Judges: Spain
Filed Date: 1/15/2004
Status: Precedential
Modified Date: 11/1/2024
Appeal from an order of the Supreme Court (Connor, J.), entered March 20, 2003 in Ulster County which, inter alia, denied plaintiffs cross motion for summary judgment.
This appeal brings back to this Court for a third time the unduly protracted litigation related to plaintiffs efforts since 1998 to place and operate portable concrete manufacturing equipment on its industrially zoned parcel of land in the Town of Saugerties, Ulster County. In 1998 to 1999, plaintiff commenced three state court lawsuits, the first two against defendant Town of Saugerties and its Building Inspector seeking declaratory relief and/or CPLR article 78 review. Plaintiffs neighboring landowners, defendants John Marino and Joseph Marino, intervened in the first two lawsuits, which were consolidated (hereinafter the consolidated actions) and are the subject of the instant appeal by plaintiff alone from its unsuccessful cross motion for, among other relief, summary judgment.
The third lawsuit by plaintiff against the Town Zoning Board of Appeals, and in which the Marinos participated, has been finally resolved. It involved plaintiffs successful CPLR article 78 challenge to the interpretation by the Town’s Zoning Board of Appeals of Town of Saugerties Zoning Law § 8.3.1 (b) as requiring site plan approval for this project (Matter of Bonded
With regard to the consolidated actions commenced in 1998, no trial has been held and no final decision has been issued; the preliminary injunction signed by Supreme Court on July 2, 1998 remains in effect, precluding plaintiff from manufacturing concrete or further assembling equipment on the property pending the court’s resolution of the first action/proceeding. In plaintiffs prior appeal in the consolidated actions, this Court ruled that our decision in the third lawsuit had rendered moot the declaratory relief sought in plaintiffs second lawsuit—that there was no statutory stay pending the Marinos’ appeal to the Zoning Board of Appeals and challenging the propriety of the second stop work order. However, we declined to vacate the preliminary injunction for two reasons: (1) the Marinos’ counterclaims were still pending and (2) plaintiffs request for declaratory relief in the first lawsuit was still undecided, and was opposed by the Town and the Marinos, namely, whether plaintiffs “placement and operation of portable concrete batch equipment on its property is in all respects in compliance with all zoning requirements of the Town of Saugerties Zoning Law” (282 AD2d 900, 905 [2001], lv dismissed 97 NY2d 653 [2001]).

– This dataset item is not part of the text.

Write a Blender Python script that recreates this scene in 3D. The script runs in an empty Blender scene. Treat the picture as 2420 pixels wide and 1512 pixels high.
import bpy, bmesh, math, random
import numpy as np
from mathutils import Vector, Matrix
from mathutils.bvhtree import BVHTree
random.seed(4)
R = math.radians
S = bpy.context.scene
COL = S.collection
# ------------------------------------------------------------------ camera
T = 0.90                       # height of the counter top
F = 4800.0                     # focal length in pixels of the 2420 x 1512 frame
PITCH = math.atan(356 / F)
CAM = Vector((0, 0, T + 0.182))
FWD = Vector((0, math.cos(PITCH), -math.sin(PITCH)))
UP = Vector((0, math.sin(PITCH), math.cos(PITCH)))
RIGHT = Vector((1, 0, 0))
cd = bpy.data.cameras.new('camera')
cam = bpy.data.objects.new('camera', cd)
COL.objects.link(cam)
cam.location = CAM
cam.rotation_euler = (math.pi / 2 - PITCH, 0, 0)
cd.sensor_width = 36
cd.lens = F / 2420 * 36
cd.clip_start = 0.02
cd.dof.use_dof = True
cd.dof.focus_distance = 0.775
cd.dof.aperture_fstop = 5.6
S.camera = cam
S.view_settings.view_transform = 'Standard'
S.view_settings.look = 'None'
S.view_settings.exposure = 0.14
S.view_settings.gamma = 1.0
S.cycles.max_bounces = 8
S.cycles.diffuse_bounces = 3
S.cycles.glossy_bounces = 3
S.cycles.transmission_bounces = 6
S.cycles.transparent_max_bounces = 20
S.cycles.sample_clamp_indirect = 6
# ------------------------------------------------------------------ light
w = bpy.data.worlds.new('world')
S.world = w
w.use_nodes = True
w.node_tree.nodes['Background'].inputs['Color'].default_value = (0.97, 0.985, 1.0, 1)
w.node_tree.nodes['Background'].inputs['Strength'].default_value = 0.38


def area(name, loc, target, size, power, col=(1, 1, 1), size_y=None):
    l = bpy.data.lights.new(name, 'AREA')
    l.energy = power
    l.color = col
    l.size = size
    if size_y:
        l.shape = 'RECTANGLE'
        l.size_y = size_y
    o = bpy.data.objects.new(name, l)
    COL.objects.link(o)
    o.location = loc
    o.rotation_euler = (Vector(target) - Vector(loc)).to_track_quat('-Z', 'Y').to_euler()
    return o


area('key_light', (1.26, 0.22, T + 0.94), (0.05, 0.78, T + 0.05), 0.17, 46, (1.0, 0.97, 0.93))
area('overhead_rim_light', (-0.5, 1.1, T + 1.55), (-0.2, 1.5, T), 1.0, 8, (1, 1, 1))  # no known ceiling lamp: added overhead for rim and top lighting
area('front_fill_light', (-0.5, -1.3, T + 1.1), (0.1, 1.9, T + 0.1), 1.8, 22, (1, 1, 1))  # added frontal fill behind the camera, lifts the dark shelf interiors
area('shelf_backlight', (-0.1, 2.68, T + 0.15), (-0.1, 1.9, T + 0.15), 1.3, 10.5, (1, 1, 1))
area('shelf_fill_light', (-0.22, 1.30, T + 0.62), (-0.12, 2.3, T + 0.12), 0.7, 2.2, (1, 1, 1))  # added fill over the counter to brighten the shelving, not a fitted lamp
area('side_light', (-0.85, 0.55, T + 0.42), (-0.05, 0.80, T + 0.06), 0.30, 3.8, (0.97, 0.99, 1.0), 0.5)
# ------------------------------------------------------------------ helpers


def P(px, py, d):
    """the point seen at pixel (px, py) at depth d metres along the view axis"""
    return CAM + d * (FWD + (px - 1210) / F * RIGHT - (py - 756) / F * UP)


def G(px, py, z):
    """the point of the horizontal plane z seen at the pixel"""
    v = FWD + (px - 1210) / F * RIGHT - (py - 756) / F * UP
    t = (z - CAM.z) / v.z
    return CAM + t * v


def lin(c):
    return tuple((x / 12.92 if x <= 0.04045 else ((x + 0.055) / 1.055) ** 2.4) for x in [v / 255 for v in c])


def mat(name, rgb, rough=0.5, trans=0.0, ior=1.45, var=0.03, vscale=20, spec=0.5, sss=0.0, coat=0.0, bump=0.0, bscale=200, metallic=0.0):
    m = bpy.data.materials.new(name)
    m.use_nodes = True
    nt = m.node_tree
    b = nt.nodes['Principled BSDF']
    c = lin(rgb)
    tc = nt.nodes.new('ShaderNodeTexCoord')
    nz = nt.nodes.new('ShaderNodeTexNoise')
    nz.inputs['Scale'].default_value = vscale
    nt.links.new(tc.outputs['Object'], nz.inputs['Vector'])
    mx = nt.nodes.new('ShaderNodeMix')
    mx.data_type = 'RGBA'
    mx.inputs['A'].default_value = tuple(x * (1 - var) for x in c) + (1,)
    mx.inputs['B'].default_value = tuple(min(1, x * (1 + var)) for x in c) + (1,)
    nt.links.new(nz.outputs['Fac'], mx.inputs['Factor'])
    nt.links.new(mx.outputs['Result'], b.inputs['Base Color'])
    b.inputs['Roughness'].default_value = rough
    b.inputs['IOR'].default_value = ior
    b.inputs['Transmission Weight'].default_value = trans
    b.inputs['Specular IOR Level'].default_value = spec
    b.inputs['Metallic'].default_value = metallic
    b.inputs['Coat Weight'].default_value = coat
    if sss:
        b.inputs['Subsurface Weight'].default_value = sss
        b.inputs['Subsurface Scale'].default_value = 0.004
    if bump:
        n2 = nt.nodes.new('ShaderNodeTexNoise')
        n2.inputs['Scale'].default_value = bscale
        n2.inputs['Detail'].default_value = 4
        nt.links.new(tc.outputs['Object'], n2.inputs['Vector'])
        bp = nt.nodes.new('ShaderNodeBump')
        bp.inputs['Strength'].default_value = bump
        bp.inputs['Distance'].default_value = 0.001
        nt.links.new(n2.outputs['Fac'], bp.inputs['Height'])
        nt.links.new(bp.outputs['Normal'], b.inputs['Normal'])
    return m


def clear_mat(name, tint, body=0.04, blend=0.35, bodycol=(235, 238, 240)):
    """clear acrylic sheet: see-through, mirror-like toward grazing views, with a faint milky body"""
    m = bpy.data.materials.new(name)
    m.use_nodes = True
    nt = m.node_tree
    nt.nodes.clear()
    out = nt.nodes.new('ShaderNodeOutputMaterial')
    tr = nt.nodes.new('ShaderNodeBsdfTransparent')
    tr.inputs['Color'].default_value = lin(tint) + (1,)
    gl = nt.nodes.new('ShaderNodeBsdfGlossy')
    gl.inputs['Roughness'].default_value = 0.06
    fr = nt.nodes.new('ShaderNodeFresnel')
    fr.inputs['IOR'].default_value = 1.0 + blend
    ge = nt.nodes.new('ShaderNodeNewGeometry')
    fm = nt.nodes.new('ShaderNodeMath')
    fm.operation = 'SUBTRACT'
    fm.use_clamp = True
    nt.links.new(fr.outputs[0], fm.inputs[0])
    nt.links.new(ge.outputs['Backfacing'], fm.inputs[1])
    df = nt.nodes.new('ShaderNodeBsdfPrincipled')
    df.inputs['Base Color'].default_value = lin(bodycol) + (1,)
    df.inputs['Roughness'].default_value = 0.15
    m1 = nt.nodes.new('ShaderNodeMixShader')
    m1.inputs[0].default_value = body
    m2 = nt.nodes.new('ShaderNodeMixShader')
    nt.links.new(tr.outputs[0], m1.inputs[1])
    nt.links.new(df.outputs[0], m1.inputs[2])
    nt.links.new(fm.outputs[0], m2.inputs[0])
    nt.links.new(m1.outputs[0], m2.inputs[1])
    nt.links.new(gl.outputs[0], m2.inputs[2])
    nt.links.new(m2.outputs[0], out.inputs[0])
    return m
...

Thereafter, the Marinos moved for summary judgment on their counterclaims in the consolidated actions. Plaintiff cross-moved for summary judgment on the remaining relief requested in its complaint/petition in the first lawsuit and sought vacatur of the preliminary judgment, a hearing on damages and severance of the Marinos’ counterclaims. Following a hearing, Supreme Court denied all motions, prompting plaintiffs appeal herein.
Initially, plaintiffs failure to provide a copy of its pleading in the first action/proceeding—i.e., its verified complaint/petition dated June 5, 1998—with its cross motion for summary judgment required denial of the cross motion (see CPLR 3212 [b]; see also Welton v Drobnicki, 298 AD2d 757 [2002]; Deer Park Assoc. v Robbins Store, 243 AD2d 443 [1997]). By moving for judgment as a matter of law without submitting the complaint/petition on which it was moving, plaintiff “failed to satisfy [its] initial burden on the motion, thereby obviating any issue as to the sufficiency of the papers submitted in opposition thereto” (Welton v Drobnicki, supra at 757, citing Winegrad v New York Univ. Med. Ctr., 64 NY2d 851, 853 [1985]).
Plaintiff’s remaining contentions have been examined and determined to lack any merit.
Crew III, J.P., Peters, Rose and Kane, JJ., concur. Ordered that the order is affirmed, without costs.